Além disso, a expressão “volta” deve ser melhor interpretada com o animus de permanência. Stolze e Pamplona Filho (2018) concluem que aquele cônjuge que retornou ao Brasil e passou somente alguns dias, sem a intenção de residir na sua pátria de origem, não tem necessidade de providenciar o registro, pois é do efetivo retorno que o prazo será contado.
Ademais, conforme a jurisprudência, basta que um dos cônjuges seja brasileiro, para requerer o assento do seu casamento celebrado no exterior no livro de registros do Brasil.
Arnaldo Rizzardo defende a ideia de que a possibilidade do registro se expande aos casamentos de estrangeiros, de brasileiros com estrangeiros, e de brasileiros, ainda que não tenham celebrado perante autoridade consular, ou até mesmo em que o casamento se deu nos termos da lei estrangeira.
Rizzardo (2011, p.75) alega também que o registro não dá eficácia ao casamento, concede apenas a publicidade, in verbis:
Com o registro, não adquire eficácia o casamento, eis que o oficial limita-se unicamente a transcrever os dados constantes da certidão estrangeira. Assim, não se admite atacar a validade do casamento pelos dados constantes do registro. A finalidade do registro não é outra senão a sua publicidade. Qualquer vício ou nulidade deverá ser pesquisada segundo os elementos da certidão e a lei do país onde se efetuou.
O casamento consular acontece quando nubentes de mesma nacionalidade se casam no exterior perante autoridades consulares de seu país de origem, submetendo-se, assim, às regras do seu país natural, ao invés do país em que estão domiciliados.
De acordo com Decreto nº 61.078/67, que promulgou a Convenção de Viena sobre relações consulares, à autoridade consular é dado os seguintes poderes:
Art. 5o As funções consulares consistem em:
f) agir na qualidade de notário e oficial de registro civil, exercer funções similares, assim como outras de caráter administrativo, sempre que não contrariem as leis e regulamentos do Estado receptor; (...)

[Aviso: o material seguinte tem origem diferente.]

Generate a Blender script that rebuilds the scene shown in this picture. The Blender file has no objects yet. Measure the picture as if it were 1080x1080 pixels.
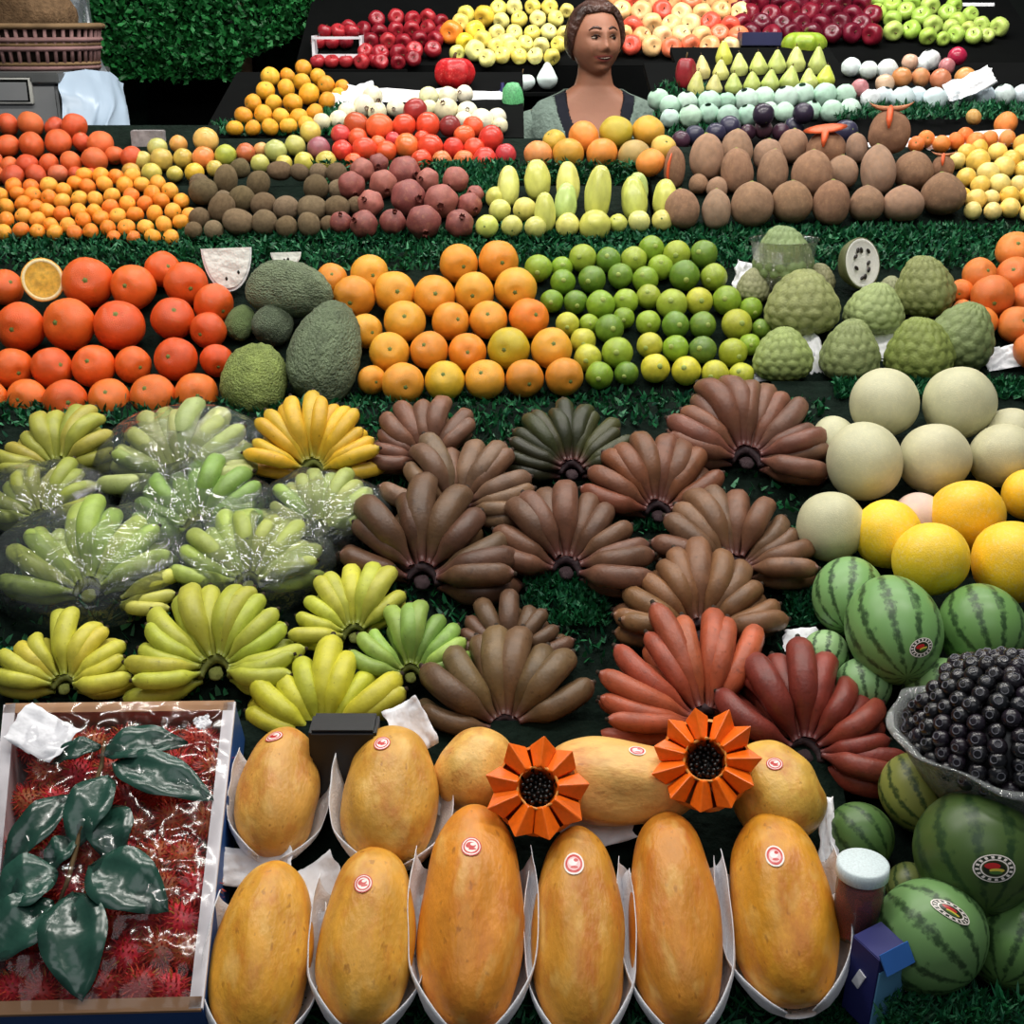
import bpy, bmesh, math, random
from mathutils import Vector, Matrix, Quaternion, noise
from mathutils.bvhtree import BVHTree
random.seed(11)
S = bpy.context.scene
COL = S.collection
R = math.radians
PI = math.pi
U = random.uniform
F = 1360.0
TH = R(21)
CAM = Vector((0, 0, 1.6))
FW = Vector((0, math.cos(TH), -math.sin(TH)))
UP = Vector((0, math.sin(TH), math.cos(TH)))
XA = Vector((1, 0, 0))
def ray(px, py):
    return FW + XA * ((px - 540) / F) - UP * ((py - 540) / F)
def P(px, py, D):
    return CAM + ray(px, py) * D
def lin(c):
    return tuple((x / 12.92 if x <= .04045 else ((x + .055) / 1.055) ** 2.4) for x in (v / 255 for v in c))

# ---------------------------------------------------------------- objects
def tag(o, label=None, cat=None, group=None, kind=None):
    if label: o['label'] = label
    if cat: o['category'] = cat
    if group: o['group'] = group
    if kind: o['kind'] = kind
    return o
def ob(name, me, mat=None, parent=None):
    o = bpy.data.objects.new(name, me)
    COL.objects.link(o)
    if mat is not None and me is not None and not len(me.materials): me.materials.append(mat)
    if parent is not None: o.parent = parent
    return o
def empty(name, loc, label=None, cat=None, group=None):
    o = bpy.data.objects.new(name, None); COL.objects.link(o); o.location = loc
    o.empty_display_size = .05
    return tag(o, label, cat, group)
def mesh(name, vs, fs, smooth=True):
    me = bpy.data.meshes.new(name)
    me.from_pydata([tuple(v) for v in vs], [], fs)
    if smooth: me.polygons.foreach_set('use_smooth', [True] * len(me.polygons))
    me.update()
    return me
def frame(ax, ref=None):
    """rotation whose local z is ax"""
    z = ax.normalized()
    ref = ref or Vector((0, 0, 1))
    x = ref.cross(z)
    if x.length < 1e-4: x = Vector((1, 0, 0))
    x.normalize(); y = z.cross(x)
    return Matrix((x, y, z)).transposed()
def frame_zy(z, y):
    z = z.normalized(); x = y.cross(z).normalized(); y = z.cross(x)
    return Matrix((x, y, z)).transposed()

def lathe(name, prof, seg=24, mod=None, smooth=True):
    """prof: (r, z) pairs from top to bottom; r 0 closes the end; mod(theta index fraction, phi, Vector) -> Vector"""
    vs, fs, rings = [], [], []
    n = len(prof)
    for i, (r, z) in enumerate(prof):
        if r < 1e-6:
            rings.append([len(vs)]); v = Vector((0, 0, z))
            vs.append(mod(i / (n - 1), 0, v) if mod else v)
        else:
            ring = []
            for k in range(seg):
                a = 2 * PI * k / seg
                v = Vector((r * math.cos(a), r * math.sin(a), z))
                ring.append(len(vs)); vs.append(mod(i / (n - 1), a, v) if mod else v)
            rings.append(ring)
    for a, b in zip(rings, rings[1:]):
        for k in range(seg):
            k2 = (k + 1) % seg
            if len(a) == 1 and len(b) > 1: fs.append((a[0], b[k], b[k2]))
            elif len(b) == 1 and len(a) > 1: fs.append((a[k], b[0], a[k2]))
            elif len(a) > 1: fs.append((a[k], b[k], b[k2], a[k2]))
    return mesh(name, vs, fs, smooth)
def prof_fn(fn, n):
    out = []
    for i in range(n + 1):
        t = PI * i / n
        r, z = fn(t)
        out.append((0 if i in (0, n) else r, z))
    return out
def box(name, sx, sy, sz, mat=None, parent=None, loc=(0, 0, 0), bev=0.0, rot=None):
    bm = bmesh.new(); bmesh.ops.create_cube(bm, size=1)
    for v in bm.verts: v.co = Vector((v.co.x * sx, v.co.y * sy, v.co.z * sz))
    if bev: bmesh.ops.bevel(bm, geom=bm.edges[:], offset=bev, segments=2, affect='EDGES')
    me = bpy.data.meshes.new(name); bm.to_mesh(me); bm.free()
    o = ob(name, me, mat, parent); o.location = loc
    if rot is not None: o.rotation_euler = rot
    return o
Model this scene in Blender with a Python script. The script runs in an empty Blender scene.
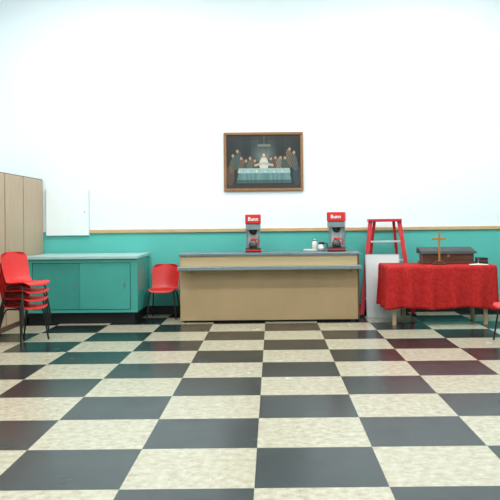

No Brasil, essa situação tem amparo legal no § 2º do artigo 7o da LINDB, senão vejamos:
Art. 7o A lei do país em que domiciliada a pessoa determina as regras sobre o começo e o fim da personalidade, o nome, a capacidade e os direitos de família.
§ 2º O casamento de estrangeiros poderá celebrar-se perante autoridades diplomáticas ou consulares do país de ambos os nubentes.
Esse dispositivo nos leva a concluir que pessoas de nacionalidades diferentes não poderão casar perante autoridades consulares do país de origem de um dos nubentes. Apenas pessoas que têm a mesma origem podem se submeter ao casamento consular para seguir as regras de seu país. Isso acontece devido à função que é imposta aos diplomatas ou consulares, que é a de proteger os seus nacionais, e não aqueles que tem domicílio no país.
A doutrina e a jurisprudência entendem que não se pode atribuir poderes a mais aos consulares e diplomatas, portanto, somente devem celebrar casamentos em que os nubentes sejam da mesma nacionalidade.
No Brasil, existem 112 países com consulados espalhados por seu território, entre eles: África do Sul, Estados Unidos, França, Alemanha, Portugal e Moçambique. Isso significa que ambos os cônjuges naturais desses países poderão celebrar casamento no Brasil sob as regras de seus respectivos países de origem, conforme artigo 7º, § 2º da LINDB.
De maneira geral, o casamento realizado em país estrangeiro, de acordo com as leis do país natural dos cônjuges, tem validade no país da celebração se não agredir as regras deste, consagrando-se em âmbito nacional, isto é, se o casamento preenche todos os pressupostos de validade e existência em país estrangeiro, também será um ato jurídico perfeito no Brasil.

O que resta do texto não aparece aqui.